The only way out of this dilemma, of course, is to start building cadres of organizers. America presently thinks that the left, blacks and the war in Vietnam are its main problems. Such is not the case. We only know America’s problems as they affect us—the draft, spiritual malaise, etc. But America’s problems have only begun, given the increasing number of labor strikes, the current New York City school crisis and the new consciousness it is bringing to the liberal middle class. What’s going to happen when the war in Vietnam is over and those GIs finally come home? After all, the biggest employer in America is the Pentagon. What happens when a half million men reenter an economy which is already unable to provide enough jobs?
The left has reached a point where it must either find the way to evolve to a new level of political activity or die. The past eight years have had a fantastic impact upon the country and the country has responded with reforms and now repression.

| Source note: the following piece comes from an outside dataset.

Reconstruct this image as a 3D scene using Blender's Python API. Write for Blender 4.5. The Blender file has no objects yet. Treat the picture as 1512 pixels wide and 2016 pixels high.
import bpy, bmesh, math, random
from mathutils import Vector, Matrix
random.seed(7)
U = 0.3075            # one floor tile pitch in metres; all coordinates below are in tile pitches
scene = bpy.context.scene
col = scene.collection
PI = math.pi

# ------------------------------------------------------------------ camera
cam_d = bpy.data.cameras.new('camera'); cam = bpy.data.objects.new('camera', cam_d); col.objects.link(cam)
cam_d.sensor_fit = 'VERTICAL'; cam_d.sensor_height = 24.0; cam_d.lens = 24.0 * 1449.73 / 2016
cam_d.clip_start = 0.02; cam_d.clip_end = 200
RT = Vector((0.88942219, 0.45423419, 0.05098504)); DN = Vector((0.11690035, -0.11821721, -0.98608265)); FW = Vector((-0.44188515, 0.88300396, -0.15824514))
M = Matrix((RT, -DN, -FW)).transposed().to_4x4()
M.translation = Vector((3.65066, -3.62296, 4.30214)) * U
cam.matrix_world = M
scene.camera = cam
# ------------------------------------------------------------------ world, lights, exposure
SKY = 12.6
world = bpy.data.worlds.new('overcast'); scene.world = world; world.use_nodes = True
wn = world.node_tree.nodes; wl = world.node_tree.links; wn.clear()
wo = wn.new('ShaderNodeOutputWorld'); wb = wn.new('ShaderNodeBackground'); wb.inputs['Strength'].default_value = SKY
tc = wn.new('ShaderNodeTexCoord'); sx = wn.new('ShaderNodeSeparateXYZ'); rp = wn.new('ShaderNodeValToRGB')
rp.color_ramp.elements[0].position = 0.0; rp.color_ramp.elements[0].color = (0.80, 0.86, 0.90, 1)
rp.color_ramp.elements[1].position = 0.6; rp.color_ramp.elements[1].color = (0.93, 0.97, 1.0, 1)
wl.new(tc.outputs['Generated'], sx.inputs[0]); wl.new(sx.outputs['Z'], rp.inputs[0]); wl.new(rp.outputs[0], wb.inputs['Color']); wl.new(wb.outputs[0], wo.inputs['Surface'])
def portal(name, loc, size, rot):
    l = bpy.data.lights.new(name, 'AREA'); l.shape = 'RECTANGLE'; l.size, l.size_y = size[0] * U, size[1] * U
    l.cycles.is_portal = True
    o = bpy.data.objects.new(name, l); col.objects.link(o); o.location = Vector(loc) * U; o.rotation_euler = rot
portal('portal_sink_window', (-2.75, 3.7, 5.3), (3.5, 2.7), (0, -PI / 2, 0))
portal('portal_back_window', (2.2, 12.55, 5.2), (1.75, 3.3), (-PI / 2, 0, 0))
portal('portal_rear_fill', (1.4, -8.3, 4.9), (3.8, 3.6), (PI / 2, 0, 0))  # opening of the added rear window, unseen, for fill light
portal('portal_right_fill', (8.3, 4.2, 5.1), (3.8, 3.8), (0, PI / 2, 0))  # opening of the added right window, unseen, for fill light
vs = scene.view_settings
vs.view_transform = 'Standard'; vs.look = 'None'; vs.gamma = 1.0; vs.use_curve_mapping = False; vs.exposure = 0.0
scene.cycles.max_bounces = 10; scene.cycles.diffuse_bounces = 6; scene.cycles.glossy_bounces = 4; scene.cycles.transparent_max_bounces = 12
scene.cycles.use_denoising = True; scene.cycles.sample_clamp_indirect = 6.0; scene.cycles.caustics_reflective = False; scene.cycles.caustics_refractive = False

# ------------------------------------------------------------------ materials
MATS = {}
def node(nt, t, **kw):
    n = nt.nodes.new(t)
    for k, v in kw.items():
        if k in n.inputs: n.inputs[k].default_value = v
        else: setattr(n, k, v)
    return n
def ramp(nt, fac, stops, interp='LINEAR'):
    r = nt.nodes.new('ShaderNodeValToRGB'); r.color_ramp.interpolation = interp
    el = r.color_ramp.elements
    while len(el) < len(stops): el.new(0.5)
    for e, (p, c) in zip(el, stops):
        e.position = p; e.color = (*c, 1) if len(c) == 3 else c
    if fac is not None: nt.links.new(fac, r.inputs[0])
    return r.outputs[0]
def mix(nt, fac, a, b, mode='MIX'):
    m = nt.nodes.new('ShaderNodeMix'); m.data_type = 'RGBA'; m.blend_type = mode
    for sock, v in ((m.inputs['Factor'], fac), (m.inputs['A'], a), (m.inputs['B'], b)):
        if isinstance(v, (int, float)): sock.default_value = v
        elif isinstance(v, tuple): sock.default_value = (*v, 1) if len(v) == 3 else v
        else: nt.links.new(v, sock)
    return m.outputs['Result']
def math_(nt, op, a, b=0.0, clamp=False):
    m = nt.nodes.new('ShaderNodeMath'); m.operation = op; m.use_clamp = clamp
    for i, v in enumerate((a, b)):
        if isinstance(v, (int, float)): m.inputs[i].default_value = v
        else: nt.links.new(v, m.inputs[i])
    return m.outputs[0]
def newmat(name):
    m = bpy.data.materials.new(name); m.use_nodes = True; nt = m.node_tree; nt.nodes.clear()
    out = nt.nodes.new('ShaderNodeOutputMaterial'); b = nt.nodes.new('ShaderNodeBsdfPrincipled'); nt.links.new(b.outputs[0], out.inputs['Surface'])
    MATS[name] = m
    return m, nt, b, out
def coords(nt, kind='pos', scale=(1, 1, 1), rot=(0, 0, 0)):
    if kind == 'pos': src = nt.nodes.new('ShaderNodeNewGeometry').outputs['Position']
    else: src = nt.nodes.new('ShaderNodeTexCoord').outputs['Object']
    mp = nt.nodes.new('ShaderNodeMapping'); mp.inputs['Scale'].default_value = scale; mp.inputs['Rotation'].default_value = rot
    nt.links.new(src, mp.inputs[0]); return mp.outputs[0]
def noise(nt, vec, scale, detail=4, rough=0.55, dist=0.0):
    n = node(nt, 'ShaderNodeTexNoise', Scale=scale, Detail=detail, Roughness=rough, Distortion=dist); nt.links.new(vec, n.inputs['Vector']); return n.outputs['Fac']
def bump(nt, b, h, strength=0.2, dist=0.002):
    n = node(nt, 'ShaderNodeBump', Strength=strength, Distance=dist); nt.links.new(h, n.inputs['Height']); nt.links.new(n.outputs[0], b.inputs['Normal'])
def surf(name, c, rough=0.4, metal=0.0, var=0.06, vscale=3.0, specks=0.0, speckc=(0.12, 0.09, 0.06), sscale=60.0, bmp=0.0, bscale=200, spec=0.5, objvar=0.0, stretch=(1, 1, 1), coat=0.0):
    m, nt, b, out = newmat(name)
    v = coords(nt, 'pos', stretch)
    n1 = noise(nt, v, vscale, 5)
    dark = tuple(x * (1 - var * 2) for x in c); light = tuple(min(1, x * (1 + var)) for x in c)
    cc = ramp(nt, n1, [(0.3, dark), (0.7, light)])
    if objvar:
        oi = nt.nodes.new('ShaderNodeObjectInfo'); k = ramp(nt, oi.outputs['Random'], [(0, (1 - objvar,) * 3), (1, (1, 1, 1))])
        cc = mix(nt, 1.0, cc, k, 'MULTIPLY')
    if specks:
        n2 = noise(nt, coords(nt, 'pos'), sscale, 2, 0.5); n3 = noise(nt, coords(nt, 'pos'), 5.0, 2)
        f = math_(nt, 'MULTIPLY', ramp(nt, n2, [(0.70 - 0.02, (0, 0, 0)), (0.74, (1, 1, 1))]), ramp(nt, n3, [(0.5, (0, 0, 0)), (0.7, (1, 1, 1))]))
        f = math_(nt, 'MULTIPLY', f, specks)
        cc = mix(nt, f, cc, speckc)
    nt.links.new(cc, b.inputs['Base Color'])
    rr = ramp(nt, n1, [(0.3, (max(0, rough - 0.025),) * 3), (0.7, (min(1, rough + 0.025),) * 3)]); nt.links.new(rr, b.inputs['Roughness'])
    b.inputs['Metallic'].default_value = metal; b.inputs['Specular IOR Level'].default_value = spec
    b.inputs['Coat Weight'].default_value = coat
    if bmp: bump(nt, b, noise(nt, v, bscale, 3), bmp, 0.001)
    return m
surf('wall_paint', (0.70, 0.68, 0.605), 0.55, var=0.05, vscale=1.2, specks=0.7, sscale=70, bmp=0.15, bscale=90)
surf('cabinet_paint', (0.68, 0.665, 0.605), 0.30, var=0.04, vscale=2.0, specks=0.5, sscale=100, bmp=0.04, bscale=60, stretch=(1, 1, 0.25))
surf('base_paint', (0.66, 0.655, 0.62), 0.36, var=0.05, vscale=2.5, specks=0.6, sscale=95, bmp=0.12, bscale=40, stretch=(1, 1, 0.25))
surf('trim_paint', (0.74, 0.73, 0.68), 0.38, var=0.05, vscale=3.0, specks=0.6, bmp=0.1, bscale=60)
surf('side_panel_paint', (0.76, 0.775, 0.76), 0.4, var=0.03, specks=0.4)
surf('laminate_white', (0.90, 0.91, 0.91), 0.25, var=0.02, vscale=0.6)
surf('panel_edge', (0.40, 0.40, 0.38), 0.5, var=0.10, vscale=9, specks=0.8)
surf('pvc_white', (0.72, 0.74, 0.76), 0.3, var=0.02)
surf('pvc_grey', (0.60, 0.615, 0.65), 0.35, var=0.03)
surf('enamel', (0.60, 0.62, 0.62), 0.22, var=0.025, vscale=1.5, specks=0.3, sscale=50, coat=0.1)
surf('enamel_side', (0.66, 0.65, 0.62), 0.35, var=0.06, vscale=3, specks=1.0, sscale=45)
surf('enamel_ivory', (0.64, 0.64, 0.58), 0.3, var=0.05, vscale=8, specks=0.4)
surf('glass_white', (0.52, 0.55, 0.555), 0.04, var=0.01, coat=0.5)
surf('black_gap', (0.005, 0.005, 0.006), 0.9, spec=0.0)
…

Possibly one answer lies in a direction in which few wish to look. The liberals, having been in power for almost eight years, are now out. It is a mistake to think that they, who have so seldom tasted power, will accept their defeat calmly. Maybe they will, but if Murray Kempton, a liberal Democrat, is any indication, maybe they won’t. He ends his column of Nov. 6 thus: “Richard Nixon occupies us. If that is the name of the game, that is the game we will play. This morning a battle slumps exhaustedly to its end. This afternoon the war begins. To the knife.”
Maybe that means nothing more than let’s start working now for Ted Kennedy in ’72. Maybe it means something else. We have nothing to lose by trying to find out.